RTNC Governance Charter v1.0

Framework for human coordination around RTNC documentation, development, and transparency.

1. Purpose

This Governance Charter defines how people coordinate around the RTNC protocol. It covers documentation, development processes, and transparency tools. It does not control token supply, emission, mining, or price.

2. Scope

Governance applies to:

  • Whitepapers, technical specs, and public documentation.
  • Maintenance of reference client software.
  • Transparency tools such as explorers and metrics dashboards.
  • RTNC Foundation operations, planning, and reporting.

Governance does not apply to:

  • Token supply or emission.
  • Mining difficulty or rewards.
  • Redistribution of tokens.
  • Market behavior or price.

3. Principles

3.1 Transparency

All governance discussions, proposals, and decisions must be publicly accessible and archived. Private or hidden governance is not allowed.

3.2 Neutrality

Governance is not allowed to favor specific market participants, promote price targets, or design investment products. It exists to document, not to financialize.

3.3 Open Participation

Any individual may propose changes to documentation, raise issues, or contribute to discussions. There is no token-based membership or paywalled access.

3.4 Non-Authority

Governance has no power over the chain’s core rules. The protocol runs on code and consensus, not human decrees.

4. Governance Bodies

4.1 Contributors

Contributors are people who write code, documentation, tooling, or research for RTNC. Being a contributor carries no special legal or financial status.

4.2 Community Participants

Community participants are people who read, review, and comment on governance topics. They help ensure the system stays honest and understandable.

4.3 RTNC Foundation

The RTNC Foundation is a non-profit entity that coordinates administrative tasks. It can fund work, host infrastructure, and support audits. It cannot alter protocol rules or manage user funds.

5. Proposal Process

The lifecycle of a governance proposal is:

  1. Draft: An individual writes a proposal using a standard template.
  2. Public Discussion: The proposal is made available for community feedback.
  3. Revision: The author updates the text based on constructive feedback.
  4. Compliance Review: The RTNC Foundation checks for legal and scope alignment.
  5. Publication: The final document is published and archived.

This process is advisory. Developers and operators adopt changes voluntarily based on merit, not because of enforced votes.

6. Decision-Making

RTNC governance uses rough consensus, not token-weighted voting. A decision is considered accepted if:

  • There is broad support among active contributors.
  • No major, well-argued objections remain unresolved.
  • The change is technically sound and clearly documented.

Owning RTNC tokens does not grant additional voting power or formal authority in governance.

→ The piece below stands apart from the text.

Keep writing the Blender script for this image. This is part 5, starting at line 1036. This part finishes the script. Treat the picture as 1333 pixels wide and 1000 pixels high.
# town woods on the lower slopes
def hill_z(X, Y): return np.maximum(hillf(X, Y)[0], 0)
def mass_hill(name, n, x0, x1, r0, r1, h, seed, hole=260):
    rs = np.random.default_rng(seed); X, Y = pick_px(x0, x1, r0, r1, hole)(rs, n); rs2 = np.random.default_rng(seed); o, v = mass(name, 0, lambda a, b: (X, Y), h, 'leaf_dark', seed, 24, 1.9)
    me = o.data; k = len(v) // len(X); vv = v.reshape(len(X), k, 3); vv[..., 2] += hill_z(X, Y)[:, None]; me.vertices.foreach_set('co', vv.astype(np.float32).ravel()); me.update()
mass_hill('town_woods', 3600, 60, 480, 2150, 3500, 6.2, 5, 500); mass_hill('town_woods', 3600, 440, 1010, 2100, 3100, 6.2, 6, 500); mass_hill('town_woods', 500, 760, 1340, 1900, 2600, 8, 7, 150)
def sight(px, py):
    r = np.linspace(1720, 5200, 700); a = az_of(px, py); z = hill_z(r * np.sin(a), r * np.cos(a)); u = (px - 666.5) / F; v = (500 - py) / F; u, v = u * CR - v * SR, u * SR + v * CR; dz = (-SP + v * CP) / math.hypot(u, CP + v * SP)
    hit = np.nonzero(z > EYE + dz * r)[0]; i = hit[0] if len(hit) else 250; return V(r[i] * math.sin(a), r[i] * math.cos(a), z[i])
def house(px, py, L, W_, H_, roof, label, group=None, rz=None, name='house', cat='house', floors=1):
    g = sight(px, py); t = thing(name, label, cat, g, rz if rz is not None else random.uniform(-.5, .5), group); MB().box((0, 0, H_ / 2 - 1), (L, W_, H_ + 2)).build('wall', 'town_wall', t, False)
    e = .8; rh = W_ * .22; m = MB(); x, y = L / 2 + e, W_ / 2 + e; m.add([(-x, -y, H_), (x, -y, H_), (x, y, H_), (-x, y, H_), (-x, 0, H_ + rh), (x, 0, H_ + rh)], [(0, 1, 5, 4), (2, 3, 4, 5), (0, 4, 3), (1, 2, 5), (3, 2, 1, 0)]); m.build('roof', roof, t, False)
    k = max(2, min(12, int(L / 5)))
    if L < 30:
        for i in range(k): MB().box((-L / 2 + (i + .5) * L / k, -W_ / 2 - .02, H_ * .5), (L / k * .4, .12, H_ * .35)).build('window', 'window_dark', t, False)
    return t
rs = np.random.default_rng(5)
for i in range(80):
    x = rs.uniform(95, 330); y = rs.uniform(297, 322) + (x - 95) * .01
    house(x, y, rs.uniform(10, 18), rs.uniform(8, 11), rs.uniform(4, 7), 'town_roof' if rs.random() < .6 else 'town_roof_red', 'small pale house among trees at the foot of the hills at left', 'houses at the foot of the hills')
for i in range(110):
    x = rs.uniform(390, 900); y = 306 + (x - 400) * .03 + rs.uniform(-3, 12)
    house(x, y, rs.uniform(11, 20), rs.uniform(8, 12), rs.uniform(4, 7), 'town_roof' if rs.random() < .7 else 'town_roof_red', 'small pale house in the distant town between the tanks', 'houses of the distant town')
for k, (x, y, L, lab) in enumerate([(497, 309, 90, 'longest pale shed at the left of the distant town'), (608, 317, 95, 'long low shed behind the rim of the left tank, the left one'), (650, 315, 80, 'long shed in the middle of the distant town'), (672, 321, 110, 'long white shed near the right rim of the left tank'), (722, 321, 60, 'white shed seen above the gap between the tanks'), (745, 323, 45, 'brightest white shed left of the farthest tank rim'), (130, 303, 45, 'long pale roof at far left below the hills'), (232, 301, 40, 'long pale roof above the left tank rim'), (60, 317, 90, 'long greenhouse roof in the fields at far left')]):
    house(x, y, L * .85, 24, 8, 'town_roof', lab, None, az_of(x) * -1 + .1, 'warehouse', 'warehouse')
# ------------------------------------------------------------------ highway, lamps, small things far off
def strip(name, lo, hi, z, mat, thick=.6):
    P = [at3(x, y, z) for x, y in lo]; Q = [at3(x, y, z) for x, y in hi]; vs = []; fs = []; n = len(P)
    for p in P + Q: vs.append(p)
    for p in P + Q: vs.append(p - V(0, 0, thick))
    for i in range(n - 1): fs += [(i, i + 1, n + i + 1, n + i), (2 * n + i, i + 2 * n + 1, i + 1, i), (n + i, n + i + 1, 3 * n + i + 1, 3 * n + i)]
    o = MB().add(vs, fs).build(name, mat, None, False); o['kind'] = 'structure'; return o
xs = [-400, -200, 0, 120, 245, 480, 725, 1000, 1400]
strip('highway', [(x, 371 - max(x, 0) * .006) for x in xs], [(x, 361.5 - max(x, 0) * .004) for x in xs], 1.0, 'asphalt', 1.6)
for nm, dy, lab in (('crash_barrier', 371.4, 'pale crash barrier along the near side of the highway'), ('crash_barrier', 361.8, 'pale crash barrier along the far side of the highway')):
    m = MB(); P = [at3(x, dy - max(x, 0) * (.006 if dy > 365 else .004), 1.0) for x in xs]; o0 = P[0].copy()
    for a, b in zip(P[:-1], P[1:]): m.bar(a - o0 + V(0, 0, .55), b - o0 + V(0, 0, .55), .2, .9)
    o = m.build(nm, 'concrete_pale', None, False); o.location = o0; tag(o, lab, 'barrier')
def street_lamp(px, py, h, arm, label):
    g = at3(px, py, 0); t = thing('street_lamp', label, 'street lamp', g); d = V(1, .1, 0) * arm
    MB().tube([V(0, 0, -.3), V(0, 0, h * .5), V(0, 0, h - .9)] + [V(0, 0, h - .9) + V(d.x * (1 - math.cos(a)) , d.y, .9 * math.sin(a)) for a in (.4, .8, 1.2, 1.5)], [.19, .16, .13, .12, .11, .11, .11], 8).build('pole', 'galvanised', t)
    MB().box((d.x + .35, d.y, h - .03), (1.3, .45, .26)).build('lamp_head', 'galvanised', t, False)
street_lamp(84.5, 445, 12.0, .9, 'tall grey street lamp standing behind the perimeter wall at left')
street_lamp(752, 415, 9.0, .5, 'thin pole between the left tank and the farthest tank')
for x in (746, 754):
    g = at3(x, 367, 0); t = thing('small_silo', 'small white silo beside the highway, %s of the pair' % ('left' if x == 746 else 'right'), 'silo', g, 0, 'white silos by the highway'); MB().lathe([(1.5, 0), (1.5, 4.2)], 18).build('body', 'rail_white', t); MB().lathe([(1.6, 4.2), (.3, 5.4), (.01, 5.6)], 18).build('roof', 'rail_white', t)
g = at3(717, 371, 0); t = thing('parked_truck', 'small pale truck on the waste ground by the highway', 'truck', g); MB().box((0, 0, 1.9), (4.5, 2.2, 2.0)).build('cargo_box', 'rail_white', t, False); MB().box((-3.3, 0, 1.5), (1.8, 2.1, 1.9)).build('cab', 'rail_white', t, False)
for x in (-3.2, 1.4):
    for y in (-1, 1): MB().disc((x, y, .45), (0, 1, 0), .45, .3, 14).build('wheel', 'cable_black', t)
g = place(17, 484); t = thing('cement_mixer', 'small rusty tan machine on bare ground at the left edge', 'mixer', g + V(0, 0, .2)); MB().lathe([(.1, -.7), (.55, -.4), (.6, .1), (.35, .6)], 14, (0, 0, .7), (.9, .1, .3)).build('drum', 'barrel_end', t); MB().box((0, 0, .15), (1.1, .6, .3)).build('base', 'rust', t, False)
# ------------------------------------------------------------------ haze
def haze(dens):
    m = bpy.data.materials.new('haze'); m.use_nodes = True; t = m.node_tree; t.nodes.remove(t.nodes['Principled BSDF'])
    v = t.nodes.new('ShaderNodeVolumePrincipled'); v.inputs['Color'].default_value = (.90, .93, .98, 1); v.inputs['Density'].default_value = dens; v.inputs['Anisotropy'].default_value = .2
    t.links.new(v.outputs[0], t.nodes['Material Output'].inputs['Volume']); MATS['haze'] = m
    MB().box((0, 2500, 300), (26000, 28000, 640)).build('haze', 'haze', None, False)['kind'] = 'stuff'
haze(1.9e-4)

7. Transparency Requirements

Every governance-related document, meeting note, and decision summary should be:

  • Publicly accessible.
  • Timestamped.
  • Attributable to authors or signers.
  • Stored in an archived location (e.g., Git repository, website).

8. Conflicts of Interest

Individuals involved in governance are expected to disclose significant conflicts of interest (for example, being employed by a company that might benefit from a decision). In cases where conflicts exist, those individuals should recuse themselves from specific decisions.

9. Amendments to the Charter

This Charter may be updated through the same proposal process described above. However, amendments may not:

  • Grant governance control over tokenomics or mining.
  • Create token-based voting or investor rights.
  • Introduce custodial control over user funds.

10. Limitations

Governance is explicitly prohibited from:

  • Changing token supply or emission.
  • Redistributing user funds or balances.
  • Guaranteeing financial outcomes or yields.
  • Directly manipulating exchange markets or price.

11. Definitions

Protocol: The set of consensus rules implemented in node software.
Governance: Human processes for documentation, coordination, and transparency.
Foundation: A non-profit supporting RTNC infrastructure and research.
Contributor: Any person who provides code, documentation, or tools to the project.